> [PROBLEM DESCRIPTION]:
Copy all records verbatim.

> [RAW DATA]:
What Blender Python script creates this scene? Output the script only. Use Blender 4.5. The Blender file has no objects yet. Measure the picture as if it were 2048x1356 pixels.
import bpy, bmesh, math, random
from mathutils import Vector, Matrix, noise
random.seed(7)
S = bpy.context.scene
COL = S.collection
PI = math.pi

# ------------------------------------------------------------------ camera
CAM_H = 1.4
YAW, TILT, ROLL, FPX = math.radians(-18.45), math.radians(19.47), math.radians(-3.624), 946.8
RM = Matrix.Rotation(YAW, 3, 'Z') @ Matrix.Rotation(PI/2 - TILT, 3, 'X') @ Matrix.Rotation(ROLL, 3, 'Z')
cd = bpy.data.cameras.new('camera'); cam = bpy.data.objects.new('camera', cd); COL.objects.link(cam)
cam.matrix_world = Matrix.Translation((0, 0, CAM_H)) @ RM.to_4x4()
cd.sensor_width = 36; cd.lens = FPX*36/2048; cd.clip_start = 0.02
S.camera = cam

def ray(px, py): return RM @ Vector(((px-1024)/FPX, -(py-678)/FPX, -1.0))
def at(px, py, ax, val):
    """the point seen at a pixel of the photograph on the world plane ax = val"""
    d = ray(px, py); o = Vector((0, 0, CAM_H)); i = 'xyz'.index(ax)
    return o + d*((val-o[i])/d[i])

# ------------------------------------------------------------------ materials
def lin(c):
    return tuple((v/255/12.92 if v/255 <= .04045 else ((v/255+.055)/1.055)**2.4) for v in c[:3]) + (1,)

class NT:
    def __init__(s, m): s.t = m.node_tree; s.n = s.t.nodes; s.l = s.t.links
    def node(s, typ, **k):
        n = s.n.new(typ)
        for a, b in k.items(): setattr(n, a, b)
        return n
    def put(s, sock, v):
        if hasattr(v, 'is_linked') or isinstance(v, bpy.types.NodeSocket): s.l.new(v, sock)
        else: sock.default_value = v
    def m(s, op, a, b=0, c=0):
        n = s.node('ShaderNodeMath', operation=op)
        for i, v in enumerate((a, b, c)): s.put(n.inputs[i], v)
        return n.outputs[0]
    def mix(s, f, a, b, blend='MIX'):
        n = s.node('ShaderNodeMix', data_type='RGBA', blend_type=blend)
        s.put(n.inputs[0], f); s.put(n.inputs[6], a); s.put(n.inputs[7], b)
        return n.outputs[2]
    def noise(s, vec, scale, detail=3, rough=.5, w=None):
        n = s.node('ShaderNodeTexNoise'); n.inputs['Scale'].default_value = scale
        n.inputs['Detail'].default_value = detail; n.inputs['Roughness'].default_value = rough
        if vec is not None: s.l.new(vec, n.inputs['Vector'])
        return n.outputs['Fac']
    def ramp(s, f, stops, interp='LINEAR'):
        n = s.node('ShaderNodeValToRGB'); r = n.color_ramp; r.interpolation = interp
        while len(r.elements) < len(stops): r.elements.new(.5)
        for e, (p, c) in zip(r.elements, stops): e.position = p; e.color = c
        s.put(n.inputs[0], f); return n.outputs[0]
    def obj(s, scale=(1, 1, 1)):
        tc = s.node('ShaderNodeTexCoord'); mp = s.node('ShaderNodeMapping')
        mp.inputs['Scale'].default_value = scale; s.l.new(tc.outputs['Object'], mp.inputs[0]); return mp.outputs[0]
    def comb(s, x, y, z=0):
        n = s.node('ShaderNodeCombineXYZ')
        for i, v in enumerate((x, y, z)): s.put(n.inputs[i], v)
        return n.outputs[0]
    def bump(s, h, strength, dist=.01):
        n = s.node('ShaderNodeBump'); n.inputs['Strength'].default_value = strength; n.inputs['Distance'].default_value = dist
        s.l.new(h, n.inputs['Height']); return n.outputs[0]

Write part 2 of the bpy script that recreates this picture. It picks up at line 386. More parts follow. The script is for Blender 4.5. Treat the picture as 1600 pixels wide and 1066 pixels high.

> [EXERCISE SOLUTION]:
What Blender Python script creates this scene? Output the script only. Use Blender 4.5. The Blender file has no objects yet. Measure the picture as if it were 2048x1356 pixels.
import bpy, bmesh, math, random
from mathutils import Vector, Matrix, noise
random.seed(7)
S = bpy.context.scene
COL = S.collection
PI = math.pi

# ------------------------------------------------------------------ camera
CAM_H = 1.4
YAW, TILT, ROLL, FPX = math.radians(-18.45), math.radians(19.47), math.radians(-3.624), 946.8
RM = Matrix.Rotation(YAW, 3, 'Z') @ Matrix.Rotation(PI/2 - TILT, 3, 'X') @ Matrix.Rotation(ROLL, 3, 'Z')
cd = bpy.data.cameras.new('camera'); cam = bpy.data.objects.new('camera', cd); COL.objects.link(cam)
cam.matrix_world = Matrix.Translation((0, 0, CAM_H)) @ RM.to_4x4()
cd.sensor_width = 36; cd.lens = FPX*36/2048; cd.clip_start = 0.02
S.camera = cam

def ray(px, py): return RM @ Vector(((px-1024)/FPX, -(py-678)/FPX, -1.0))
def at(px, py, ax, val):
    """the point seen at a pixel of the photograph on the world plane ax = val"""
    d = ray(px, py); o = Vector((0, 0, CAM_H)); i = 'xyz'.index(ax)
    return o + d*((val-o[i])/d[i])

# ------------------------------------------------------------------ materials
def lin(c):
    return tuple((v/255/12.92 if v/255 <= .04045 else ((v/255+.055)/1.055)**2.4) for v in c[:3]) + (1,)

class NT:
    def __init__(s, m): s.t = m.node_tree; s.n = s.t.nodes; s.l = s.t.links
    def node(s, typ, **k):
        n = s.n.new(typ)
        for a, b in k.items(): setattr(n, a, b)
        return n
    def put(s, sock, v):
        if hasattr(v, 'is_linked') or isinstance(v, bpy.types.NodeSocket): s.l.new(v, sock)
        else: sock.default_value = v
    def m(s, op, a, b=0, c=0):
        n = s.node('ShaderNodeMath', operation=op)
        for i, v in enumerate((a, b, c)): s.put(n.inputs[i], v)
        return n.outputs[0]
    def mix(s, f, a, b, blend='MIX'):
        n = s.node('ShaderNodeMix', data_type='RGBA', blend_type=blend)
        s.put(n.inputs[0], f); s.put(n.inputs[6], a); s.put(n.inputs[7], b)
        return n.outputs[2]
    def noise(s, vec, scale, detail=3, rough=.5, w=None):
        n = s.node('ShaderNodeTexNoise'); n.inputs['Scale'].default_value = scale
        n.inputs['Detail'].default_value = detail; n.inputs['Roughness'].default_value = rough
        if vec is not None: s.l.new(vec, n.inputs['Vector'])
        return n.outputs['Fac']
    def ramp(s, f, stops, interp='LINEAR'):
        n = s.node('ShaderNodeValToRGB'); r = n.color_ramp; r.interpolation = interp
        while len(r.elements) < len(stops): r.elements.new(.5)
        for e, (p, c) in zip(r.elements, stops): e.position = p; e.color = c
        s.put(n.inputs[0], f); return n.outputs[0]
    def obj(s, scale=(1, 1, 1)):
        tc = s.node('ShaderNodeTexCoord'); mp = s.node('ShaderNodeMapping')
        mp.inputs['Scale'].default_value = scale; s.l.new(tc.outputs['Object'], mp.inputs[0]); return mp.outputs[0]
    def comb(s, x, y, z=0):
        n = s.node('ShaderNodeCombineXYZ')
        for i, v in enumerate((x, y, z)): s.put(n.inputs[i], v)
        return n.outputs[0]
    def bump(s, h, strength, dist=.01):
        n = s.node('ShaderNodeBump'); n.inputs['Strength'].default_value = strength; n.inputs['Distance'].default_value = dist
        s.l.new(h, n.inputs['Height']); return n.outputs[0]

Write part 2 of the bpy script that recreates this picture. It picks up at line 386. More parts follow. The script is for Blender 4.5. Treat the picture as 1600 pixels wide and 1066 pixels high.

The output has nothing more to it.